REQUIREMENT: List each line of the data that holds the string "objects".

SOURCE DATA:
..............................

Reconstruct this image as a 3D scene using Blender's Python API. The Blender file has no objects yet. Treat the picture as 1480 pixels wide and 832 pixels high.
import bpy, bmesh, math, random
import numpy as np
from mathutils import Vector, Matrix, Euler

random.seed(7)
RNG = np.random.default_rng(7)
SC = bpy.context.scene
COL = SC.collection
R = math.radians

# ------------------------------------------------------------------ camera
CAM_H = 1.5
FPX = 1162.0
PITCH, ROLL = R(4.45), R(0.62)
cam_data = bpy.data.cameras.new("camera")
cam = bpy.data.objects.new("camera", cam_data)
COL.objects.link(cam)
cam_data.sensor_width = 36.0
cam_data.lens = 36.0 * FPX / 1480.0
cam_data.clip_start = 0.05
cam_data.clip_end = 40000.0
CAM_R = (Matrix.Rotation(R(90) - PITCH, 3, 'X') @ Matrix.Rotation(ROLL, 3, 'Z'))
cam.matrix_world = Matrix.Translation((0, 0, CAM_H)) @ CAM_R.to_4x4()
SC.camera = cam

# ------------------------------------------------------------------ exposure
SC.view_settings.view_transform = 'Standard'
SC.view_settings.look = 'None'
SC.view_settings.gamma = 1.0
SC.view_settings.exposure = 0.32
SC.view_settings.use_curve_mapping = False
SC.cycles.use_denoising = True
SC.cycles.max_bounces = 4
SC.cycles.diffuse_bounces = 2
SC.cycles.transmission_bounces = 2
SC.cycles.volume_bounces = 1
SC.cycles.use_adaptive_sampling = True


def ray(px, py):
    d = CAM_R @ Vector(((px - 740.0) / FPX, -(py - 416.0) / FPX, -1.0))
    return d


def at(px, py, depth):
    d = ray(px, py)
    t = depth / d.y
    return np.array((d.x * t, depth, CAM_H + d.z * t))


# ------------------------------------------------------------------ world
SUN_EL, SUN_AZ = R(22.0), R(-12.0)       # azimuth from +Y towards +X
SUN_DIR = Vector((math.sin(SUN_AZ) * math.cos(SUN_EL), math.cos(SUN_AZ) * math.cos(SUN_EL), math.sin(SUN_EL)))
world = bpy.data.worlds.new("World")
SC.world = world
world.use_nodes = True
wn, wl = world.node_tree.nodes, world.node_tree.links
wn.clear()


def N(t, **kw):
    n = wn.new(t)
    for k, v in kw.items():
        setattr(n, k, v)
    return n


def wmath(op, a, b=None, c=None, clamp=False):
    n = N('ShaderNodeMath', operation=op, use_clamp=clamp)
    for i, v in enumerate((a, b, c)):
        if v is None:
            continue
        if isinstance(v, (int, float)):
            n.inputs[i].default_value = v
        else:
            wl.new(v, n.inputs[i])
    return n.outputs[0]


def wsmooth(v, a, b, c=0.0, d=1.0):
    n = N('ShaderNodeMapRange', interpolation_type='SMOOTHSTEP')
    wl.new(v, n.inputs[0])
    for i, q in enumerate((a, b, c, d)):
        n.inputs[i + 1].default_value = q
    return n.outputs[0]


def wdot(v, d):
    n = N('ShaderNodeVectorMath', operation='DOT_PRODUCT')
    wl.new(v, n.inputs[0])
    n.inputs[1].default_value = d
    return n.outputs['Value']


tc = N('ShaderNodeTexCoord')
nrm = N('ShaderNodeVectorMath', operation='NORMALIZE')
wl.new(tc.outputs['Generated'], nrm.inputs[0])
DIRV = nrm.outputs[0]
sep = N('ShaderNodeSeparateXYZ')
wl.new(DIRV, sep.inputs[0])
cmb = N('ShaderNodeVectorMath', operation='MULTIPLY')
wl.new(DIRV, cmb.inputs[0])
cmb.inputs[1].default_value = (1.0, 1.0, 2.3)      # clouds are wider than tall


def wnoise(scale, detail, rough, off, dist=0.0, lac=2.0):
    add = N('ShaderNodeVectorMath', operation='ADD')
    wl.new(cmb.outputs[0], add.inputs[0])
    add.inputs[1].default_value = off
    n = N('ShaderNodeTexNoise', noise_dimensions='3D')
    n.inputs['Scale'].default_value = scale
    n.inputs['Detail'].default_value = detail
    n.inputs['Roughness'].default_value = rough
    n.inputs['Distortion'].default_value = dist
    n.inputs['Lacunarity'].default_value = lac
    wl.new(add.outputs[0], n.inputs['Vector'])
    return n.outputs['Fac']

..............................

TASK ANSWER:
Reconstruct this image as a 3D scene using Blender's Python API. The Blender file has no objects yet. Treat the picture as 1480 pixels wide and 832 pixels high.
cam = bpy.data.objects.new("camera", cam_data)
COL.objects.link(cam)